1- Dosyadaki yazılara, kararın dayandığı delillerle kanuni gerektirici sebeplere ve özellikle davalı tarafça süresi içinde yapılan temyizde ileri sürülmeyen hususların süresinden sonra verilen 03.01.2017 tarihli ek temyiz dilekçesi ile ileri sürülemeyeceğinin anlaşılmış bulunmasına göre, davalı tarafın sair temyiz itirazlarının reddi gerekir.
2- Davalı tarafın diğer temyiz itirazlarının incelenmesinde;
Bilindiği üzere zarar, malvarlığında meydana gelen bir azalmayı yani eksilmeyi ifade eder. Bu eksilme, mal varlığının zarar verici eylemin işlenmesi sonucu içine düştüğü durum ile bu eylem olmasa idi mal varlığının bulunacak olduğu durum arasındaki farktan ibarettir. Nitekim tazminatın amacı da, mal varlığındaki eksilmenin giderilmesi ve onun eski duruma getirilmesinin sağlanmasıdır. Bir başka ifadeyle, tazminat miktarı hiçbir zaman gerçek zararı aşmamalıdır.
Yerleşmiş Yargıtay kararlarında da belirtildiği üzere; meyveli ağaçların yaşamına son verilmesinden ... zararın, bunların kaim değerinin tespiti suretiyle takdiri gerekmektedir. Bir ağacın kaim değerini bulmak için uygulanması gereken yöntem ise, ağaçların bulunduğu yerin ağaçlı değeri ile ağaçsız değeri arasındaki farkın tespiti ile bu farkın o yerde bulunan ağaç sayısına bölünmesi suretiyle gerçeğe en yakın zararın belirlenmesidir.
Yerel Mahkemece hükme esas alınan 27.04.2015 tarihli ziraat bilirkişi raporunda ise, zarar gören ağaçlar ile asmaların değeri on yıllık gelirleri ile enkaz değeri esas alınarak belirlenmiştir. Raporun, bu haliyle hüküm vermeye yeterli olmadığı ortadadır.
Buna göre, mahkemece; taşınmaz üzerinde bulunan fıstık ve badem ağaçları ile bağ omcalarının nitelikleri ve kapladıkları alan gözetilerek, yukarıda açıklandığı şekilde bilirkişi raporu alınıp sonucuna göre karar verilmesi gerekirken, zarar kapsamının belirlenmesinde gerçek zarar ilkesine uygun olmayan hesaba dayalı bilirkişi raporu esas alınarak karar verilmiş olması doğru görülmemiştir.

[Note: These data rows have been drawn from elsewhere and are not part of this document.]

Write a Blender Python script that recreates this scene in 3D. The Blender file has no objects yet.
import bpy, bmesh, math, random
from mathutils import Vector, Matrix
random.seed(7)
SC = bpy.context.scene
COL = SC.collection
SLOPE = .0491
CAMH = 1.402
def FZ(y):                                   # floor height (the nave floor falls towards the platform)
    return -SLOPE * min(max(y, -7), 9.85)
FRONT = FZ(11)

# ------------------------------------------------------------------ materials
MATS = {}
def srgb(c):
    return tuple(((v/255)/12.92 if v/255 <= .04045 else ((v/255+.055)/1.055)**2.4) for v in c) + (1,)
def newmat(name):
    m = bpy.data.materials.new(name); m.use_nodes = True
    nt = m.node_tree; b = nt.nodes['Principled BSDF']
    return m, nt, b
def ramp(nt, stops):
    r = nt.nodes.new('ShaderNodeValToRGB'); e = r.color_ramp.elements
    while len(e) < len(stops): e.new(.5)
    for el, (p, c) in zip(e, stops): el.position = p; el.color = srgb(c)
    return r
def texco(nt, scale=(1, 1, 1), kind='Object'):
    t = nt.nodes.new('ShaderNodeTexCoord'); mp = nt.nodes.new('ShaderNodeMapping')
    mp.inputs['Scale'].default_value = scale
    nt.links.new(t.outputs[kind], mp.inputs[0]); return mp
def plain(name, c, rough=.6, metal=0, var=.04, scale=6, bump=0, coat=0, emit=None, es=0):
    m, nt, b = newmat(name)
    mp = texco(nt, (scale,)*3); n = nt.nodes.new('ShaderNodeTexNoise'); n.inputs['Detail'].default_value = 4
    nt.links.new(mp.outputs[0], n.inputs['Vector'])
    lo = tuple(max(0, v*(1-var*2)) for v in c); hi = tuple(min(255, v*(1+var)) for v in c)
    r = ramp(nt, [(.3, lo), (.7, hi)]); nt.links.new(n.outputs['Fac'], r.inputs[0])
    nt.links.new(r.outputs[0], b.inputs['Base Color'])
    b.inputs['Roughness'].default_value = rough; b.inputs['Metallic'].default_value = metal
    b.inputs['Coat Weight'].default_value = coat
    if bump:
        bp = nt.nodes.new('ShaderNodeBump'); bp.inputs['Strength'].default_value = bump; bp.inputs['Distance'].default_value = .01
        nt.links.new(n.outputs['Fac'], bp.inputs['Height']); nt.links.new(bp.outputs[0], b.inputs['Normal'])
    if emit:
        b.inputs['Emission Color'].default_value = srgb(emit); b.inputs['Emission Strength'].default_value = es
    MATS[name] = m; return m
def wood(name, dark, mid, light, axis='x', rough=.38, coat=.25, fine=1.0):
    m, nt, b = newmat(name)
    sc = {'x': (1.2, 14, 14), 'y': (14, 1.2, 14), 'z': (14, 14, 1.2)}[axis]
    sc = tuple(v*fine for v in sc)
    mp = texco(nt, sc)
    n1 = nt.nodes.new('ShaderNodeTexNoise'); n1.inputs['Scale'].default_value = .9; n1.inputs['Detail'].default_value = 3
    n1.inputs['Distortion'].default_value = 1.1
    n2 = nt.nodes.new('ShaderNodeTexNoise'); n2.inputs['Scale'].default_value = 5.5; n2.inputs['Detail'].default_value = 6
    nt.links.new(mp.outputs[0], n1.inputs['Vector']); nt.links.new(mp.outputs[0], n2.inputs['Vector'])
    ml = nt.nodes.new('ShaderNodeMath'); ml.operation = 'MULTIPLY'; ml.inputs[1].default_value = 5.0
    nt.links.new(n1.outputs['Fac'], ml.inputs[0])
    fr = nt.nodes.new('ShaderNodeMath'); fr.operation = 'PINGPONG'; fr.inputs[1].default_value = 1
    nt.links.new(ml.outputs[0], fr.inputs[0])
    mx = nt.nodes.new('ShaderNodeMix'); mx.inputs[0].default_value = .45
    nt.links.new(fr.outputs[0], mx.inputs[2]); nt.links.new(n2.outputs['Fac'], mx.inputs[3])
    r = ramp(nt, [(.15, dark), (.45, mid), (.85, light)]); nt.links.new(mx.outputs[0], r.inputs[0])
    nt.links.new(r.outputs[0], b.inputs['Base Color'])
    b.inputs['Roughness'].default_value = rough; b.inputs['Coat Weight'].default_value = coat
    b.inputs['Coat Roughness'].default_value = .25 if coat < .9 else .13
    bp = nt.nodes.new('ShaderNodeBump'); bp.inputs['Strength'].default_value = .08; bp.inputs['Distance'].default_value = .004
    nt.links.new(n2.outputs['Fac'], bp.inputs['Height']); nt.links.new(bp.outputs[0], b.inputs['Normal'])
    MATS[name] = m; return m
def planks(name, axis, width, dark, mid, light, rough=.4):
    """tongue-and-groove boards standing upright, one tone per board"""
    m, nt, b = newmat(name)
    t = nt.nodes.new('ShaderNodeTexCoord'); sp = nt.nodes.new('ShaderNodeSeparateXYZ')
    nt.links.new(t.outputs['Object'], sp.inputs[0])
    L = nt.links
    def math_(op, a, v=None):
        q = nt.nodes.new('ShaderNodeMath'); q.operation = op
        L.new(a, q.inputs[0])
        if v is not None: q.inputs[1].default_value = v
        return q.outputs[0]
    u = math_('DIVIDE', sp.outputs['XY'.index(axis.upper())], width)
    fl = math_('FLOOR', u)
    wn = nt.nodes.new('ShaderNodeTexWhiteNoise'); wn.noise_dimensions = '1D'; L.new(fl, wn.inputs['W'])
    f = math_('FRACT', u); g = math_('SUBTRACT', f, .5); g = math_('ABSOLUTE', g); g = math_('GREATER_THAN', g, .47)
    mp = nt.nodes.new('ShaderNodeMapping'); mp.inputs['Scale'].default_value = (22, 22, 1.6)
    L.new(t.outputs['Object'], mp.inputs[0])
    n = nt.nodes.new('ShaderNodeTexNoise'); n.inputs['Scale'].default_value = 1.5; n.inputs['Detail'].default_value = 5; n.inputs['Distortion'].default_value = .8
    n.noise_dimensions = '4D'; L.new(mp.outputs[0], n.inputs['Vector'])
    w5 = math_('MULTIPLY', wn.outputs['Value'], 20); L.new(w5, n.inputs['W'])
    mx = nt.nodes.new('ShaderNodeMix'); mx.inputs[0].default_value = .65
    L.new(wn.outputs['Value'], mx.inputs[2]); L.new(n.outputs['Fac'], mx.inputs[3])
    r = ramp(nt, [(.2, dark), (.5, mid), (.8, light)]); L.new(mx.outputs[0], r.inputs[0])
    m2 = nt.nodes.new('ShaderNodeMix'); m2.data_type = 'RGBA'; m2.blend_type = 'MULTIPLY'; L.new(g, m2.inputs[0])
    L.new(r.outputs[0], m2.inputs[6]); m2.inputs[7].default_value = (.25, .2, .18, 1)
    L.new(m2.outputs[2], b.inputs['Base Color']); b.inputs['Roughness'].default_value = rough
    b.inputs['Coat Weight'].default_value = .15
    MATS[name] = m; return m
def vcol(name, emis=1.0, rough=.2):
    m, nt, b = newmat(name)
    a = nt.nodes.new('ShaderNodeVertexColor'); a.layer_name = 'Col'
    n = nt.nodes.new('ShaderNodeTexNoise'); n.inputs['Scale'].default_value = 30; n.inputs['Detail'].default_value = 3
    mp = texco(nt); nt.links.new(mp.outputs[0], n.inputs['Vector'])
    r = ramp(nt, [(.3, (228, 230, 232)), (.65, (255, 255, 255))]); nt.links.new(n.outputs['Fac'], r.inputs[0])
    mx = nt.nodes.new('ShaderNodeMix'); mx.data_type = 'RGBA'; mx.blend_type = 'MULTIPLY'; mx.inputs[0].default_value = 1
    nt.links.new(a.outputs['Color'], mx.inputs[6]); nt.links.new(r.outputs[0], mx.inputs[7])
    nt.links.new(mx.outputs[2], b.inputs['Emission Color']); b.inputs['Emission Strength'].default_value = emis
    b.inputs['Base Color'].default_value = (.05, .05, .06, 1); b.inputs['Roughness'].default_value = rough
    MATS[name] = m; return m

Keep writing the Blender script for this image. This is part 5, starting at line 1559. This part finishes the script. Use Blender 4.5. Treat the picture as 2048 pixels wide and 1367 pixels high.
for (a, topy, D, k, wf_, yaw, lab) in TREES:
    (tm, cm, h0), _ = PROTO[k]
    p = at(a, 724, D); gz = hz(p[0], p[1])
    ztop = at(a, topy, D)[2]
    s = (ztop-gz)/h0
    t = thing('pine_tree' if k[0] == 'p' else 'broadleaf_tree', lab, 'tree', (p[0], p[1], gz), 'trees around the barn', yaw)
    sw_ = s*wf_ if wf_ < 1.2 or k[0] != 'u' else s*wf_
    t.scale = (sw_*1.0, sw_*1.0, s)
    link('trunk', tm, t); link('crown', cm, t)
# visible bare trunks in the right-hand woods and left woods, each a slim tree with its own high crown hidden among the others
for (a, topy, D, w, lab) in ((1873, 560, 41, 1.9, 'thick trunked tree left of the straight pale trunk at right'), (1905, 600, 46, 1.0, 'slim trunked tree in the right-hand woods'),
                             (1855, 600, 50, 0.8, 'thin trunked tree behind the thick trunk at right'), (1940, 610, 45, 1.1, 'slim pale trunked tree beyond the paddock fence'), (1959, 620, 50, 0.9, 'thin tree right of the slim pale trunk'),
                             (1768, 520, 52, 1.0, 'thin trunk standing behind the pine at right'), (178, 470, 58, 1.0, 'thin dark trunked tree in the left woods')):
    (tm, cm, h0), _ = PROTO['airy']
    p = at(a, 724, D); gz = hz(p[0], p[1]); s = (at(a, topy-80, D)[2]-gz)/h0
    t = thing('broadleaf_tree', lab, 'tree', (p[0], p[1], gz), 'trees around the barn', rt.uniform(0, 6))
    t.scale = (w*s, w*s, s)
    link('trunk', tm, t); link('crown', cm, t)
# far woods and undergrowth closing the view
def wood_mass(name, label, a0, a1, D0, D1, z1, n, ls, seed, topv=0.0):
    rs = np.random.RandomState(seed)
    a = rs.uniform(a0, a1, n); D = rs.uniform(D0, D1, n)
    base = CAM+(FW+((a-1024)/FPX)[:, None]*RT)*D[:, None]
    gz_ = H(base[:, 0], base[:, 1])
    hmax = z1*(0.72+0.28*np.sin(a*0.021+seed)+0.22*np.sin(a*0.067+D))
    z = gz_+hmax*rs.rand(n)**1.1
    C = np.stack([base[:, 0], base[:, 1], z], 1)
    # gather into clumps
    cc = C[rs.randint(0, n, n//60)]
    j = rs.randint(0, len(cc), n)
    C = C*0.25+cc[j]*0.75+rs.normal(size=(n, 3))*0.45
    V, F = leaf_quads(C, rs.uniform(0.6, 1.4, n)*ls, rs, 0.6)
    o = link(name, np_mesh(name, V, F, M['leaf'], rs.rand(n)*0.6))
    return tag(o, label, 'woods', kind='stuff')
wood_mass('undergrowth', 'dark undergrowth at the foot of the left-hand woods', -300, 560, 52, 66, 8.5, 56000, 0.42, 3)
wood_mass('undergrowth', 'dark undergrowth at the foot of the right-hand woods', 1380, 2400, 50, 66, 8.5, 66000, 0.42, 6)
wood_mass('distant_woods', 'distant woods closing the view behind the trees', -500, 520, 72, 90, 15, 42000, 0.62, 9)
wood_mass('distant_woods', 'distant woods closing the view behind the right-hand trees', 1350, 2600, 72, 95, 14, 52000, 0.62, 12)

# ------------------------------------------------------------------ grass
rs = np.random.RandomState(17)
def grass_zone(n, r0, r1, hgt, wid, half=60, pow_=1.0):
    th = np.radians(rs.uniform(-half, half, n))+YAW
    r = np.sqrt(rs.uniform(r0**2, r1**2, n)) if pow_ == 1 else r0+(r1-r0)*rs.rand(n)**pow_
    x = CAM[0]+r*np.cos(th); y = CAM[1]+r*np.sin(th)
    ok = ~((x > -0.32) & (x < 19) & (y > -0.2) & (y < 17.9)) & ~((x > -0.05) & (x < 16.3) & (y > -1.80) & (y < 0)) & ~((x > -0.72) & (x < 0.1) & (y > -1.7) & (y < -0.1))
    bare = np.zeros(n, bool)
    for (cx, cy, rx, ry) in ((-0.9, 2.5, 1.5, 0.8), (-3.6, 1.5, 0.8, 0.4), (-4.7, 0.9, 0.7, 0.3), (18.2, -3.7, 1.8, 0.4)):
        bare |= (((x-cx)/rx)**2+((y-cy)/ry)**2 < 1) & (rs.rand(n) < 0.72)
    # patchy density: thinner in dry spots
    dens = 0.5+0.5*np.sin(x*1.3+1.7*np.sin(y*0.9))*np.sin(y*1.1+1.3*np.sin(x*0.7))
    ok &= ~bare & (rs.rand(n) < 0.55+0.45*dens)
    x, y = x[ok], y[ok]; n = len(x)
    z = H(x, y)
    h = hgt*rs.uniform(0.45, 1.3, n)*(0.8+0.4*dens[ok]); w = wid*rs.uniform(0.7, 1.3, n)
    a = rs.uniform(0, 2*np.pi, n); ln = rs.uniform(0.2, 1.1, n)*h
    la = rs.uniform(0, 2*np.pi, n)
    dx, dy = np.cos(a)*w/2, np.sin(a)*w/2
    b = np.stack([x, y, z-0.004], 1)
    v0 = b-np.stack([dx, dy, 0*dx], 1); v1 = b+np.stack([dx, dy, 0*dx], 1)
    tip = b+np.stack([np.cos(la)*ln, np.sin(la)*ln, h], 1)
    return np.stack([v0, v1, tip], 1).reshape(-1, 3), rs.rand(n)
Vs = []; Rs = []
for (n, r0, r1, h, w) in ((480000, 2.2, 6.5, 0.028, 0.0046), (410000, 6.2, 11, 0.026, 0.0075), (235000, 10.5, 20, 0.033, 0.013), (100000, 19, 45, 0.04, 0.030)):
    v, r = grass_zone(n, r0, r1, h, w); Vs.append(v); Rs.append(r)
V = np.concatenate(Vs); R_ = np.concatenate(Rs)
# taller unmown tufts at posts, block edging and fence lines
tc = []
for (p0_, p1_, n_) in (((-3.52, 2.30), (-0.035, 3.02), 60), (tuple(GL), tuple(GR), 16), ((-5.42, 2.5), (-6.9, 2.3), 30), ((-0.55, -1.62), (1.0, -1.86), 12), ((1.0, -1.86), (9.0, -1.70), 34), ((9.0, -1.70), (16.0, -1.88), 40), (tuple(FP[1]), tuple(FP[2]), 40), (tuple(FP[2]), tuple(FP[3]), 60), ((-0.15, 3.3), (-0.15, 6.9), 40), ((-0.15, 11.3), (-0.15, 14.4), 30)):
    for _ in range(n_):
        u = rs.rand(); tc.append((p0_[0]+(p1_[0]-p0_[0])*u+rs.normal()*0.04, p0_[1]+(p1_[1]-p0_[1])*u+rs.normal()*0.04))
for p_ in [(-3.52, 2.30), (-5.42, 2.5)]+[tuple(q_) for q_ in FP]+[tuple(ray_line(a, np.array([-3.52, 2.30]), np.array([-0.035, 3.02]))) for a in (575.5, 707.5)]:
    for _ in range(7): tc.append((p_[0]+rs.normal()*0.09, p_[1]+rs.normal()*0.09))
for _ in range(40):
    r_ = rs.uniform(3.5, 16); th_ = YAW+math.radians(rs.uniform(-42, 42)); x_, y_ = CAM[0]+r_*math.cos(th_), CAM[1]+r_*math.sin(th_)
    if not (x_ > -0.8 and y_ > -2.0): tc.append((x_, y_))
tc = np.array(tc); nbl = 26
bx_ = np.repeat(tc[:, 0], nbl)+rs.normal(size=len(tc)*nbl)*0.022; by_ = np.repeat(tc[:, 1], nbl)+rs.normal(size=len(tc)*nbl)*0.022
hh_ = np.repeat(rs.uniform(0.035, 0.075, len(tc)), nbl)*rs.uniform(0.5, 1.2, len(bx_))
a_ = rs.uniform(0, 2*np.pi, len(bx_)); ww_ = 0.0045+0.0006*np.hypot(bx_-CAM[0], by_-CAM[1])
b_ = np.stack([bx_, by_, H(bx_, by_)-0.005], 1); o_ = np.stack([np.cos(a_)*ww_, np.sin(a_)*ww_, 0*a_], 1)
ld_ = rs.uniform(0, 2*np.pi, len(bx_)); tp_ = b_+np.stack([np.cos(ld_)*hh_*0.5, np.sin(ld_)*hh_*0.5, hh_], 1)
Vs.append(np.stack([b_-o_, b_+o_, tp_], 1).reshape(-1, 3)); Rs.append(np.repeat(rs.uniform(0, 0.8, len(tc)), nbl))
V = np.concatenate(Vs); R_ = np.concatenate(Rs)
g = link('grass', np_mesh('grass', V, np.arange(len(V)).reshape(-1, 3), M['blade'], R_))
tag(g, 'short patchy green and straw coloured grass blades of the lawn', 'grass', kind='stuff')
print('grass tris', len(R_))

SONUÇ: Yukarıda birinci bendde açıklanan nedenlerle davalı tarafın sair temyiz itirazlarının reddine, ikinci bendde açıklanan nedenlerle hükmün HUMK"nun 428. maddesi gereğince davalı yararına BOZULMASINA, peşin alınan temyiz harcının istek halinde temyiz edene iadesine, 6100 sayılı HMK"nun Geçici Madde 3 atfıyla 1086 sayılı HUMK"nun 440. maddesi gereğince kararın tebliğinden itibaren 15 günlük süre içinde karar düzeltme yolu açık olmak üzere, 17.10.2017 gününde oybirliğiyle karar verildi.